Facebook remains the uncontested virtual deity of all social media platforms. With 2 billion users, Facebook’s network share dominates over Twitter’s more than 300 million. Facebook’s influence over human interaction, our engagement with information, and focus on the self have defined this decade and will be the subject of debate for years to come. But it is notably the use of ‘Reactions’ and ‘Likes’ as reactive indicators to Facebook content which suggest how our widespread engagement with sources has simultaneously discredited quality journalism and rendered our encounters with it a gratifying exercise of self-expression.
It all began with the universally recognised ‘Like’ button, kick-started on Facebook in 2009. For many years it was the common parlance of all social media platforms, however last year Facebook threw in the emotive ‘Love’, ‘Haha’, ‘Wow’, ‘Sad’ and ‘Angry’ reactions for good measure.
Whilst a passive user may note and compare the number of likes their posts receive, ‘liking’ a post or comment as an active user can indicate a plethora of thought processes.
You could ‘Like’ something through brand or partisan support of a company or party, because the content appeals to your sensibilities, or because it made you think. Ultimately, ‘Likes’ remain unquantifiable because they are indefinable. The same applies to the newly added reactions.
It personally feels like it’s all a bit too much. Beyond capitalising upon the animated emojis in the breath-taking – in a pinch yourself-kind of way – Emoji Movie, I would go so far as to class them as strikingly insidious. Chief amongst this malevolent and bewilderingly abstract paralanguage is the ‘Haha’ react.
The laughing face is a logical addition to express one’s amusement – say if you spot a ‘fail’ video, or if you’re tagged in a video epitomising the nature of you and the tagger’s friendship. But if you read the headline of a cautiously analytical and objective news bulletin treating a sensitive political theme, does it warrant you using a laughing react?

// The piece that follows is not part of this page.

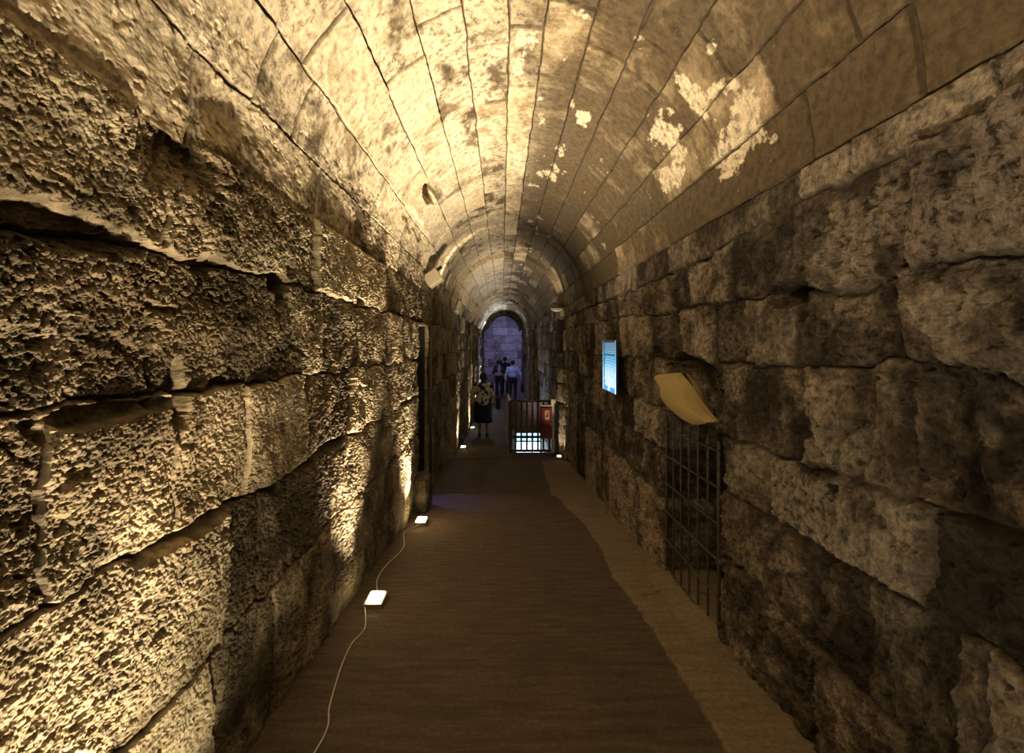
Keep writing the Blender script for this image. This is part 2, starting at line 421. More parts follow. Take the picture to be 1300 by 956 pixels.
kj = {1: [(341, 74), (393, 120)], 2: [(430, 21), (475, 139), (507, 202)], 3: [(517, 85), (540, 160), (564, 229)],
      4: [(559, 21), (590, 96), (591, 200)], 5: [(621, 60), (624, 131), (628, 172), (630, 245)], 6: [(671, 35), (668, 110), (660, 185)],
      7: [(715, 0), (712, 100), (695, 165)], 8: [(772, 67), (745, 115), (711, 230)], 9: [(835, 60), (808, 95), (742, 215)],
      10: [(905, 60), (850, 130), (835, 208), (790, 235)], 11: [(1090, 40), (985, 115), (905, 175), (842, 250)], 12: [(1165, 70), (1030, 165), (945, 225), (848, 290)], 0: [(250, 80), (405, 240)]}
V_j = []
for k in range(13):
    V_j.append(fill_joints([yv(*p) for p in kj.get(k, [])], -4, 26, 0.42, 0.95, rs))

def ring_in(Y):
    s = 0.075 * sm(9.10, 9.12, Y) + 0.05 * sm(14.2, 14.23, Y) - 0.05 * sm(14.75, 14.78, Y) + 0.05 * sm(18.0, 18.03, Y) + 0.13 * sm(24.0, 24.03, Y)
    s = s - 0.035 * (sm(6.45, 6.47, Y) - sm(7.0, 7.02, Y))
    return s

hole_pts = []
def vault_fn(Y, T):
    s = T * (ATOT + 0.08) - 0.04
    phi = np.interp(s, arc, ph)
    dv, dj, t, r2, r3, k, yc = blocks(Y, s, V_lines, V_j, wob=0.010, seed=9)
    near = 1 - sm(6, 14, Y)
    chip = sm(0.1, 0.7, fbm(Y * 3, s * 3, 221, 3))
    wv = 0.0022 + 0.008 * chip ** 2; wj = 0.006 + 0.006 * chip
    prof = np.minimum(sm(0.2, 1.0, dv / (wv + 0.004)), sm(0.2, 1.0, dj / (wj + 0.003)))
    d = -0.018 * (1 - prof)
    d += (t - 0.5) * 0.020 + (r3 - 0.5) * 0.03 * yc
    d += 0.010 * fbm(Y * 4, s * 4, 231, 3)
    d += near * prof * 0.0028 * fbm(Y * 22, s * 22, 241, 4, 0.6)
    # coarse flaking low on the left haunch
    lo = 1 - sm(0.26, 0.44, s + 0.12 * fbm(Y * 3, s * 3, 5, 3))
    d += near * lo * prof * (0.006 * fbm(Y * 14, s * 30, 243, 4, 0.6) - 0.008 * sm(0.2, 0.5, fbm(Y * 24, s * 28, 245, 3)))
    bl = 1 - np.hypot((Y - 1.62) / 0.30, (s - 0.16) / 0.17)
    d += -0.045 * sm(0.0, 0.9, bl + 0.3 * fbm(Y * 8, s * 8, 247, 4))
    bl = 1 - np.hypot((Y - 4.6) / 0.8, (s - 0.52) / 0.10)
    d += -0.02 * sm(0.1, 0.6, bl + 0.5 * fbm(Y * 9, s * 9, 249, 4))
    # holes
    sy, ss = yv(545, 247), float(np.interp(phi_of((436 - 247) / (545 - 637.)), ph, arc))
    d += hole(Y, s, sy, ss, 0.24, 0.070, 0.16, 3, 2)
    sy, ss = yv(664, 309), float(np.interp(phi_of((436 - 309) / (664 - 637.)), ph, arc))
    d += hole(Y, s, sy, ss, 0.10, 0.13, 0.16, 4, 4)
    sy, ss = yv(546, 338), float(np.interp(phi_of((436 - 338) / (546 - 637.)), ph, arc))
    d += hole(Y, s, sy, ss, 0.20, 0.14, 0.22, 4, 4)
    sy, ss = yv(708, 345), float(np.interp(phi_of((436 - 345) / (708 - 637.)), ph, arc))
    d += -0.05 * (1 - sm(0.5, 1, np.abs(Y - sy) / 0.03)) * (1 - sm(0.3, 0.36, np.abs(s - ss)))
    # bonding with the walls
    d += -0.012 * (1 - sm(0.0, 0.03, s)) - 0.02 * (1 - sm(0.0, 0.015, ATOT - s))
    x, z = vpt(phi, 0)
    ri = ring_in(Y) * sm(-0.2, 0.4, s)
    ri = np.where(phi > math.pi / 2, ring_in(Y), ri)
    # inward normal
    nx = -(-R0 * -1 * np.cos(phi)) ; nx = np.cos(phi) / R0; nz = -np.sin(phi) / H0
    l = np.hypot(nx, nz); nx, nz = nx / l, nz / l
    e = d + ri
    x = x + nx * e; z = z + nz * e
    under = np.minimum(s, 0) + np.minimum(ATOT - s, 0)         # short skirts behind the wall tops
    z = z + np.where(s < 0, s, 0) + np.where(s > ATOT, ATOT - s, 0)
    # sharp-edged pale patches where the dark crust has flaked off
    n = fbm(Y * 6, s * 9, 251, 5, 0.6); n2 = fbm(Y * 1.2, s * 1.5, 257, 3)
    def pat(px, py, ry, rs_, w=0.0):
        y0, s0 = yv(px, py), float(np.interp(phi_of((436 - py) / (px - 637.)), ph, arc))
        return 1 - np.hypot((Y - y0) / ry, (s - s0) / rs_) + w
    P = -9 + 0 * Y
    for a in ((845, 175, 0.28, 0.14), (880, 118, 0.08, 0.16), (905, 118, 0.14, 0.03), (737, 154, 0.13, 0.055), (668, 62, 0.22, 0.09), (658, 92, 0.07, 0.04),
              (655, 200, 0.35, 0.05), (958, 155, 0.16, 0.20), (925, 185, 0.2, 0.14), (860, 215, 0.3, 0.10), (905, 60, 0.05, 0.03),
              (640, 60, 0.15, 0.07)):
        P = np.maximum(P, pat(*a))
    patch = sm(0.20, 0.34, np.clip(P, -2, 0.55) * 0.9 + 0.95 * n + 0.25 * fbm(Y * 40, s * 40, 259, 3, 0.65))
    extra = sm(0.42, 0.50, n + 0.35 * n2 - 0.25 * (phi > 2.0)) * 0.8
    whole = sm(0.80, 0.82, r2) * 0.5 * sm(-0.35, -0.2, n) * (phi < 1.9)
    patch = np.maximum.reduce([patch, extra, whole])
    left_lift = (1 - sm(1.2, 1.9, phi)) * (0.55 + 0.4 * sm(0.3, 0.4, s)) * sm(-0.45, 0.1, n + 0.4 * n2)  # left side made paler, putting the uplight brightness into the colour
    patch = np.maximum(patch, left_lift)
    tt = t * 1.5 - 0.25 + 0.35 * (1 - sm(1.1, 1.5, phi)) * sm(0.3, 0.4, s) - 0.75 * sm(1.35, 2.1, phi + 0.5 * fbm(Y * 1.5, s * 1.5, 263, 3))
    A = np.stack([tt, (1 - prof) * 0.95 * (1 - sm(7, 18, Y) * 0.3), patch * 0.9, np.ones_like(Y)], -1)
    return np.stack([x, Y, z], -1), A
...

Facebook revolves around user experience and the regurgitation of information into the user’s own personal narrative. It has evolved to deliver this through not only the ‘reacts’, but also through the ‘Share’ button and the option to comment on said shared posts. But it is the ‘reacts’ alone which transcend personal accounts and friendship networks and leave a demonstrable impact on users worldwide.
Just as the ‘Like’ does not necessarily convey acknowledgment of something based on merit, equally subjective is the ‘Haha’ react, which can be seen as a symbol of derision in a journalistic context. Personally, I no longer count how often a laughing emoji ranks amongst the top three reacts on an Anglophone article dealing with Trump, Brexit, the EU or Russia. In an overwhelmingly sensitive political environment, emotions are very high, and people are prone to use the ‘react’ outlet to vocalise this. But sadly, in this echo chamber of personal thought and expression, we require more than paralanguage to nuanced debate on topics of the day.
In any case, I believe the ‘Haha’ react, whether intentionally or not, now discredits serious debate and reporting on the most pressing of subjects. For many, for whom Facebook is the main platform of engaging with the news, their immediate impressions may well be skewed by a combination of cynicism and condescension by other users beyond their own circles. How we interact with information needs to change. Yet the social media truism will remain: it’s all about you.